▸ **Task brief**:
Give the data below again, word for word.

▸ **Provided material**:

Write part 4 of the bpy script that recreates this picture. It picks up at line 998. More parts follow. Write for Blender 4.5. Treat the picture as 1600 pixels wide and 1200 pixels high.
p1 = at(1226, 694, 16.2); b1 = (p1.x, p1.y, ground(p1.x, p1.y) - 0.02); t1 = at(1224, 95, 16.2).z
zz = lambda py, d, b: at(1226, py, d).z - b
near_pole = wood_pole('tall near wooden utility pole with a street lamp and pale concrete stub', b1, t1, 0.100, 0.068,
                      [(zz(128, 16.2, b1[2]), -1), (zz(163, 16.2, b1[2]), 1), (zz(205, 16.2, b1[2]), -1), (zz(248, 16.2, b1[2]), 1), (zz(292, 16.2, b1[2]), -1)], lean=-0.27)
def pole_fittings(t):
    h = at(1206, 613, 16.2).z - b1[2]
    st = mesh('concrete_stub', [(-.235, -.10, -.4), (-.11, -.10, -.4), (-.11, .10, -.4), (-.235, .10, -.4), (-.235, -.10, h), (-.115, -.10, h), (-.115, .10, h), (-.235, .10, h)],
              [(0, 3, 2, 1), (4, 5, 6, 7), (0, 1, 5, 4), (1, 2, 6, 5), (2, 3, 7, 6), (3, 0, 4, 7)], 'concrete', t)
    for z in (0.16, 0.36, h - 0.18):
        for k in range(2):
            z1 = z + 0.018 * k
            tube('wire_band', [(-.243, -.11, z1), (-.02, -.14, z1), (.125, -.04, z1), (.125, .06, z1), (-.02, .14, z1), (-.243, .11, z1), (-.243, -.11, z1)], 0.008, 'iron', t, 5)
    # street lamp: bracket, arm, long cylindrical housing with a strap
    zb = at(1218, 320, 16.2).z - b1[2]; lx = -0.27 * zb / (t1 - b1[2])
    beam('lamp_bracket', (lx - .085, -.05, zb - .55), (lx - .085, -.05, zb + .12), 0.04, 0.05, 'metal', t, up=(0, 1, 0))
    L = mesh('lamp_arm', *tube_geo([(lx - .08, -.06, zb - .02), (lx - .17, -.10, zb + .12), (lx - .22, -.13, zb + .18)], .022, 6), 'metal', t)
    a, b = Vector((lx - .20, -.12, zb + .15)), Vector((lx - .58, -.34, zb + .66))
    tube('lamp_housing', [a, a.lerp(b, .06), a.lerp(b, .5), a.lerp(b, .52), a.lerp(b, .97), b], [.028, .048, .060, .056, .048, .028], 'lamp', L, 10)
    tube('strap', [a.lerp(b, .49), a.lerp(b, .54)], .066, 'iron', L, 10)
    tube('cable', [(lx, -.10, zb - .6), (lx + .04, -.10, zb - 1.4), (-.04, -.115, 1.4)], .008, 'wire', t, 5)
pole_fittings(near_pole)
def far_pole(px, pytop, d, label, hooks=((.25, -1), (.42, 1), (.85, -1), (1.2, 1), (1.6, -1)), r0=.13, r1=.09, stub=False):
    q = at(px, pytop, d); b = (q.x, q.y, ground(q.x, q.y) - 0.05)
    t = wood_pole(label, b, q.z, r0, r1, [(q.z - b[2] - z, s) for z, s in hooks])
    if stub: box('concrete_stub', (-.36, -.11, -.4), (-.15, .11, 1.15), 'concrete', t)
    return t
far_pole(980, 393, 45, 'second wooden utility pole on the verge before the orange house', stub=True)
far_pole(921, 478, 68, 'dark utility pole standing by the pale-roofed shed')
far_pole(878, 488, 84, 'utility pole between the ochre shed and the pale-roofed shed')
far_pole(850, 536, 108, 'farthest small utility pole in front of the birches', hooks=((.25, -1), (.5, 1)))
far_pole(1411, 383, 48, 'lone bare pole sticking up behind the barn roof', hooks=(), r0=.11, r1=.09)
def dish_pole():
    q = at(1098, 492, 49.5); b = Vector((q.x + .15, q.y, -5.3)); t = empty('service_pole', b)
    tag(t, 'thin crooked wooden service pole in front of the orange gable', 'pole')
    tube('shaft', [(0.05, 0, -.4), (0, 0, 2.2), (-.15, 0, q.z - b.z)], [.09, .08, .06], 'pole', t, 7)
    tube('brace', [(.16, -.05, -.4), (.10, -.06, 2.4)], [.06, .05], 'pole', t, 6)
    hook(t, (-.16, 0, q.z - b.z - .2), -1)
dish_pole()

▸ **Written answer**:
Write part 4 of the bpy script that recreates this picture. It picks up at line 998. More parts follow. Write for Blender 4.5. Treat the picture as 1600 pixels wide and 1200 pixels high.
p1 = at(1226, 694, 16.2); b1 = (p1.x, p1.y, ground(p1.x, p1.y) - 0.02); t1 = at(1224, 95, 16.2).z
zz = lambda py, d, b: at(1226, py, d).z - b
near_pole = wood_pole('tall near wooden utility pole with a street lamp and pale concrete stub', b1, t1, 0.100, 0.068,
                      [(zz(128, 16.2, b1[2]), -1), (zz(163, 16.2, b1[2]), 1), (zz(205, 16.2, b1[2]), -1), (zz(248, 16.2, b1[2]), 1), (zz(292, 16.2, b1[2]), -1)], lean=-0.27)
def pole_fittings(t):
    h = at(1206, 613, 16.2).z - b1[2]
    st = mesh('concrete_stub', [(-.235, -.10, -.4), (-.11, -.10, -.4), (-.11, .10, -.4), (-.235, .10, -.4), (-.235, -.10, h), (-.115, -.10, h), (-.115, .10, h), (-.235, .10, h)],
              [(0, 3, 2, 1), (4, 5, 6, 7), (0, 1, 5, 4), (1, 2, 6, 5), (2, 3, 7, 6), (3, 0, 4, 7)], 'concrete', t)
    for z in (0.16, 0.36, h - 0.18):
        for k in range(2):
            z1 = z + 0.018 * k
            tube('wire_band', [(-.243, -.11, z1), (-.02, -.14, z1), (.125, -.04, z1), (.125, .06, z1), (-.02, .14, z1), (-.243, .11, z1), (-.243, -.11, z1)], 0.008, 'iron', t, 5)
    # street lamp: bracket, arm, long cylindrical housing with a strap
    zb = at(1218, 320, 16.2).z - b1[2]; lx = -0.27 * zb / (t1 - b1[2])
    beam('lamp_bracket', (lx - .085, -.05, zb - .55), (lx - .085, -.05, zb + .12), 0.04, 0.05, 'metal', t, up=(0, 1, 0))
    L = mesh('lamp_arm', *tube_geo([(lx - .08, -.06, zb - .02), (lx - .17, -.10, zb + .12), (lx - .22, -.13, zb + .18)], .022, 6), 'metal', t)
    a, b = Vector((lx - .20, -.12, zb + .15)), Vector((lx - .58, -.34, zb + .66))
    tube('lamp_housing', [a, a.lerp(b, .06), a.lerp(b, .5), a.lerp(b, .52), a.lerp(b, .97), b], [.028, .048, .060, .056, .048, .028], 'lamp', L, 10)
    tube('strap', [a.lerp(b, .49), a.lerp(b, .54)], .066, 'iron', L, 10)
    tube('cable', [(lx, -.10, zb - .6), (lx + .04, -.10, zb - 1.4), (-.04, -.115, 1.4)], .008, 'wire', t, 5)
pole_fittings(near_pole)
def far_pole(px, pytop, d, label, hooks=((.25, -1), (.42, 1), (.85, -1), (1.2, 1), (1.6, -1)), r0=.13, r1=.09, stub=False):
    q = at(px, pytop, d); b = (q.x, q.y, ground(q.x, q.y) - 0.05)
    t = wood_pole(label, b, q.z, r0, r1, [(q.z - b[2] - z, s) for z, s in hooks])
    if stub: box('concrete_stub', (-.36, -.11, -.4), (-.15, .11, 1.15), 'concrete', t)
    return t
far_pole(980, 393, 45, 'second wooden utility pole on the verge before the orange house', stub=True)
far_pole(921, 478, 68, 'dark utility pole standing by the pale-roofed shed')
far_pole(878, 488, 84, 'utility pole between the ochre shed and the pale-roofed shed')
far_pole(850, 536, 108, 'farthest small utility pole in front of the birches', hooks=((.25, -1), (.5, 1)))
far_pole(1411, 383, 48, 'lone bare pole sticking up behind the barn roof', hooks=(), r0=.11, r1=.09)
def dish_pole():
    q = at(1098, 492, 49.5); b = Vector((q.x + .15, q.y, -5.3)); t = empty('service_pole', b)
    tag(t, 'thin crooked wooden service pole in front of the orange gable', 'pole')
    tube('shaft', [(0.05, 0, -.4), (0, 0, 2.2), (-.15, 0, q.z - b.z)], [.09, .08, .06], 'pole', t, 7)
    tube('brace', [(.16, -.05, -.4), (.10, -.06, 2.4)], [.06, .05], 'pole', t, 6)
    hook(t, (-.16, 0, q.z - b.z - .2), -1)
dish_pole()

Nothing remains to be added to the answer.